Obama, for example, about whom the public knows relatively little, is running as an idealistic candidate and has made a flat promise to disclose the names of bundlers and other top contributors. Clinton, the fundraising leader among Democrats, said she would comply with the law -- which appears to be silent on the subject of disclosing bundlers’ names.

And McCain, who like Obama is cultivating an image as a reformer, said he would name his top fundraisers who agreed to meet certain dollar goals, but would not track whether they actually hit the targets. Officials in the Giuliani and Romney campaigns said they had not yet considered the disclosure issue.

Two Democratic candidates, former Iowa Gov. Tom Vilsack and Delaware Sen. Joseph R. Biden Jr., said they were still considering the question.


“Our campaign is 8 days old; we don’t really have a policy on this, nor do we have people who would be in that category at this time,” said Biden campaign spokesman Larry Rasky.

Rasky added that Biden generally supported disclosure and had voted for a proposal in the Senate that would require lobbyists to reveal bundling activities.

Former Sen. John Edwards (D-N.C.) said he would not track bundled contributions and thus could not disclose them. Sen. Christopher J. Dodd (D-Conn.) plans to disclose any bundling activities, according to a spokeswoman.

For most candidates for federal office, whatever they decide about disclosure, bundling has become a fact of life.

In 2004, the Bush campaign called fundraisers who brought in $100,000 or more “Pioneers.” The bundling technique developed by Bush and his political lieutenant, Karl Rove, allowed his campaign to raise $36 million in six months in 1999, when the legal limit for individual contributions was $1,000. Bush disclosed the identity of all Pioneers and other bundlers.

The Bush-Rove technique, which effectively encourages competition among those who want to help a campaign financially, has since become the gold standard of modern presidential campaigning, one that allows candidates to quickly raise millions.


Craig McDonald, who led research into bundler activities for an organization called Texans for Public Justice, argues that it also sabotages a basic principle of campaign finance reform.

Under present law, he said, “a person is only supposed to get a maximum of about $2,300 in clout” with any candidate. “Bundling totally undermines that. We now have individuals receiving clout for providing hundreds of thousands beyond the legal limit.”

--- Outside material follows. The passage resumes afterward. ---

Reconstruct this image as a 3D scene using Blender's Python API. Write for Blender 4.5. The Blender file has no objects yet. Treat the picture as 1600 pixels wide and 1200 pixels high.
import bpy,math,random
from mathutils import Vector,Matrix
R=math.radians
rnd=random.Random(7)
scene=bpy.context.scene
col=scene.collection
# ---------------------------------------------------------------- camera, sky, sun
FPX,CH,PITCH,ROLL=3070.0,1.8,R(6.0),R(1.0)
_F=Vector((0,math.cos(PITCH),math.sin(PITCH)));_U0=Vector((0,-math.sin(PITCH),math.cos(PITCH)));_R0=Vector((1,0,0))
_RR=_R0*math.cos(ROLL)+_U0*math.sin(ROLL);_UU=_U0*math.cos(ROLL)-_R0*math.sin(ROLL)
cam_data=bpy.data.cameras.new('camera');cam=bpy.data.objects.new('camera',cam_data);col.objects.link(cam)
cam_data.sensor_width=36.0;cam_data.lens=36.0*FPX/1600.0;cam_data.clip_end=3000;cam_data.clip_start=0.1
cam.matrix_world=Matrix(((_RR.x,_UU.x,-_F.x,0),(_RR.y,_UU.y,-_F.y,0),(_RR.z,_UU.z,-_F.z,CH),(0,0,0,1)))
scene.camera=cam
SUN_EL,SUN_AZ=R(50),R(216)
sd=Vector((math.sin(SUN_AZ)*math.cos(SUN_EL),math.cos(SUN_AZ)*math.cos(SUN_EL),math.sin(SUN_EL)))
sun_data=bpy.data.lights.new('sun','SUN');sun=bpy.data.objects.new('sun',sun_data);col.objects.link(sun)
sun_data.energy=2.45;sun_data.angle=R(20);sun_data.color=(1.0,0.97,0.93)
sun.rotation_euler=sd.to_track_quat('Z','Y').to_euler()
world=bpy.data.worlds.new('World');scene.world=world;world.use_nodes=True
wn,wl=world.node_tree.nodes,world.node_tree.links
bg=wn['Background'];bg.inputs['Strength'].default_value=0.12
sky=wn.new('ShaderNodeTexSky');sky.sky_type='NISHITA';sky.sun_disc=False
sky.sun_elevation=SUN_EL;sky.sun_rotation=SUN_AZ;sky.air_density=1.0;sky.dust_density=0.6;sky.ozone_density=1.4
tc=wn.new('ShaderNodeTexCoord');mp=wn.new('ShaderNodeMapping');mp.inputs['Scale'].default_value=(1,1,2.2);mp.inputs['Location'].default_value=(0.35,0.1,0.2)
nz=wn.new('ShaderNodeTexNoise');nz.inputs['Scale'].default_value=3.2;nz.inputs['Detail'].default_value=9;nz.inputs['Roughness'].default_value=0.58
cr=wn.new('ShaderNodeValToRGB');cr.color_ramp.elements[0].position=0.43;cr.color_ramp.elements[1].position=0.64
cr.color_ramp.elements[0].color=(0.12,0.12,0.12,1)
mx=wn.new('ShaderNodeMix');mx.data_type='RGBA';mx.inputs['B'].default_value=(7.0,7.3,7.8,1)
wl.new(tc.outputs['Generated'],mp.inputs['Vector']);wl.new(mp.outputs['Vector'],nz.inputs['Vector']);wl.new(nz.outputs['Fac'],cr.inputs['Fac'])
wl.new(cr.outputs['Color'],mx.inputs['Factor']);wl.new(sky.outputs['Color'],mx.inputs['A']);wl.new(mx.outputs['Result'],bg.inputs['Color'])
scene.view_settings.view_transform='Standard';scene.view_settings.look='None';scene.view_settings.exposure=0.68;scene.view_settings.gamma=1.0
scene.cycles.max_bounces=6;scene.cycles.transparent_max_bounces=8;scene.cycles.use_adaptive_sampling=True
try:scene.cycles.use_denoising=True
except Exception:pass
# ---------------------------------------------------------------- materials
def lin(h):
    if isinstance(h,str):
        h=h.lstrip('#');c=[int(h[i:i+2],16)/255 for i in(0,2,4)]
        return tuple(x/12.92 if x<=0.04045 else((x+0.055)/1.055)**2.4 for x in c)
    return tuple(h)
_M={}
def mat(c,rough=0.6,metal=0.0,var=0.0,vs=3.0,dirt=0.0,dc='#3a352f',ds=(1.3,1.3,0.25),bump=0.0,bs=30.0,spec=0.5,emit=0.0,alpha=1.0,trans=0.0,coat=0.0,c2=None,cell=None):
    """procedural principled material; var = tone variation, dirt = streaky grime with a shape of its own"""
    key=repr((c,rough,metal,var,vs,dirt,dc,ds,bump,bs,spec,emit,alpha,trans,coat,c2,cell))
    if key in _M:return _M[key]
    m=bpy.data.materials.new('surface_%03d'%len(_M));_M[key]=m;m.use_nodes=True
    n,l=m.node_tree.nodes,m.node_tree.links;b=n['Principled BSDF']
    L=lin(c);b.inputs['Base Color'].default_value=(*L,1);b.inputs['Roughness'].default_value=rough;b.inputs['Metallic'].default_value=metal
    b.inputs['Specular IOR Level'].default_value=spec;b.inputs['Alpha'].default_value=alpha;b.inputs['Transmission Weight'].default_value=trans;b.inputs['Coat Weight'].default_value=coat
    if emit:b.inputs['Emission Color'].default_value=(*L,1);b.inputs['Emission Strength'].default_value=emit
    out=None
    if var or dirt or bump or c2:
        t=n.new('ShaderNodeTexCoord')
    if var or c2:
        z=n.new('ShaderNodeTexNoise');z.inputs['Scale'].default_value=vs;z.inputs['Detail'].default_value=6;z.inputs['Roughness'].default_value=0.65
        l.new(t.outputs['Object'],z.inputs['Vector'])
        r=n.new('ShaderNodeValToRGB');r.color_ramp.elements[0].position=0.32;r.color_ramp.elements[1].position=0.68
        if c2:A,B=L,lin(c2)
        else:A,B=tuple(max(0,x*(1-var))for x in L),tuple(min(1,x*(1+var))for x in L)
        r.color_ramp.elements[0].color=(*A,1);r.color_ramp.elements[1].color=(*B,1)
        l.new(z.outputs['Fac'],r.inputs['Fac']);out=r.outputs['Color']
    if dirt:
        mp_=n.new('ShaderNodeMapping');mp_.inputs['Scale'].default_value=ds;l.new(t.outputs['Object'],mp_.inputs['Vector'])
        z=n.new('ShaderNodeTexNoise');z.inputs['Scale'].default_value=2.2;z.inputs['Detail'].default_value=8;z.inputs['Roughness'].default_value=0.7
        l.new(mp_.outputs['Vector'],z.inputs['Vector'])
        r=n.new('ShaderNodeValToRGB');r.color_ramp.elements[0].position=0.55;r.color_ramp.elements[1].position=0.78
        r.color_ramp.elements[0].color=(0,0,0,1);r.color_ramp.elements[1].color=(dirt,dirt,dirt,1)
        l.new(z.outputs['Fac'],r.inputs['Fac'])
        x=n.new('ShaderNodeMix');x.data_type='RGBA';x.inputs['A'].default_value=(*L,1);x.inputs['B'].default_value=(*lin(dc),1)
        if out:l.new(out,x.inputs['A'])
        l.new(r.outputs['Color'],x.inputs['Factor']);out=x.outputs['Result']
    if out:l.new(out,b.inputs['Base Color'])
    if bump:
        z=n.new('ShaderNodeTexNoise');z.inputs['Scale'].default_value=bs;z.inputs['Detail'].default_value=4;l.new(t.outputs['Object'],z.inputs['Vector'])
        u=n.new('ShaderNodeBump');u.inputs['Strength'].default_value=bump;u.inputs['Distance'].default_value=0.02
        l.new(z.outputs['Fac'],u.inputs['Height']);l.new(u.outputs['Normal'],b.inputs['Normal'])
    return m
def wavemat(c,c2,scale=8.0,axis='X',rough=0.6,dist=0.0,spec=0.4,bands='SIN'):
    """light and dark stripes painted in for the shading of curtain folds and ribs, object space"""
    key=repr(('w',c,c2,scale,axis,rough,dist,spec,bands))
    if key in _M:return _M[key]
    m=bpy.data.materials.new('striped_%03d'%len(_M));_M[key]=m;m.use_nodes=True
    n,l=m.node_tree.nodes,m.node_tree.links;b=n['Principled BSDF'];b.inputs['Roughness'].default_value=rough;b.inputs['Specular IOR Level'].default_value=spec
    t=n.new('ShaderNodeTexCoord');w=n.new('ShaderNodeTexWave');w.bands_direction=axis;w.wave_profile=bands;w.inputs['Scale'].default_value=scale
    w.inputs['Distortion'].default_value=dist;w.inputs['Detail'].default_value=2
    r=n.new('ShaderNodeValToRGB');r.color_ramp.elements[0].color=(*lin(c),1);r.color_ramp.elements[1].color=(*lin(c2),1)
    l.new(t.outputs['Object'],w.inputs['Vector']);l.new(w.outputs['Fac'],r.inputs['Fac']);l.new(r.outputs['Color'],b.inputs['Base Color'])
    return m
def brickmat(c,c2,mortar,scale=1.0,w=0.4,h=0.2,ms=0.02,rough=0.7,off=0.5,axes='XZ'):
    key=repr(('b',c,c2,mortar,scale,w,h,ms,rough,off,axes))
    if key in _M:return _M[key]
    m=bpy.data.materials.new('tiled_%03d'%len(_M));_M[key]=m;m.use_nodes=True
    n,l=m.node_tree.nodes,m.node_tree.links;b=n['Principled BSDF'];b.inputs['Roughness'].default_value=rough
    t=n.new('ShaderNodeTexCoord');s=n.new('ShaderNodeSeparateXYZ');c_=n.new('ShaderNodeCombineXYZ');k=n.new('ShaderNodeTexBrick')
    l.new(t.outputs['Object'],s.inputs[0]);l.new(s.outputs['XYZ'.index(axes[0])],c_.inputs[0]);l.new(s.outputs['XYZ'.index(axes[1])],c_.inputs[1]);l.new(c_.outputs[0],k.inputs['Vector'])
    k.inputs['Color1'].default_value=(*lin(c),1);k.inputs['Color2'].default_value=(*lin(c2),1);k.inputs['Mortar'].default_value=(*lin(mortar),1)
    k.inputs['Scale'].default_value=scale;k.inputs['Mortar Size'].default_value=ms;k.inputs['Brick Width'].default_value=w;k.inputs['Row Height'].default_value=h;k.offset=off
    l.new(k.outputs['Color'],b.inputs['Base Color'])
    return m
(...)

Benjamin Ginsberg, former counsel to the Bush-Cheney campaigns, has long argued that the bundling approach is inevitable because recently passed campaign finance laws have curbed political parties’ ability to raise and spend money.

“The decline of state parties and the rise of bundlers is a natural byproduct of McCain-Feingold,” said Ginsberg, a Republican election-law expert now backing Romney, speaking of the law that prescribes rules for fundraising.

The chase for dollars has begun in earnest, a year before the first primaries or caucuses. In part, that is because the numerous candidates hope to impress potential supporters and ward off competition by generating large amounts of money by the time they file their first Federal Election Commission disclosure reports at the end of March.

McCain, who co-wrote the campaign finance law with Sen. Russell D. Feingold (D-Wis.), said he planned to name top fundraising volunteers who agreed to reach certain goals -- as yet unspecified -- as national or state chairmen or co-chairs.


By not tracking those fundraisers’ activities to see whether they actually met the goals, McCain would not feel obligated to favor big donors if he became president, suggested a McCain aide. The aide asked not to be identified because he was not authorized to discuss such details.

In addition, the aide said, McCain will provide the public a chance to track fundraising lieutenants who opt to participate in a new Web-based fundraising effort that will effectively credit individuals who get their friends and associates to provide donations.

The campaign’s finance structure “is intentionally set up so that it doesn’t create a public competition giving more access to those that raise more money,” he said.

But some critics suggested that McCain’s approach of tracking bundling pledges but not results would not significantly address the problem.

When Romney launched his fundraising efforts last month, he set a series of categories for those who rounded up significant early dollars.

Those who brought in donations of $250,000 or more in the first 30 days were labeled “first ballot chairmen.” A volunteer bringing in $100,000 was called a vice chair. And membership could be earned by anyone credited with bringing in $50,000.


Romney spokesman Kevin Madden said the campaign would designate categories for fundraising captains. The names and size of the categories had not yet been determined. “We are still gearing up,” Madden said.

Staff writer Dan Morain in San Francisco contributed to this report.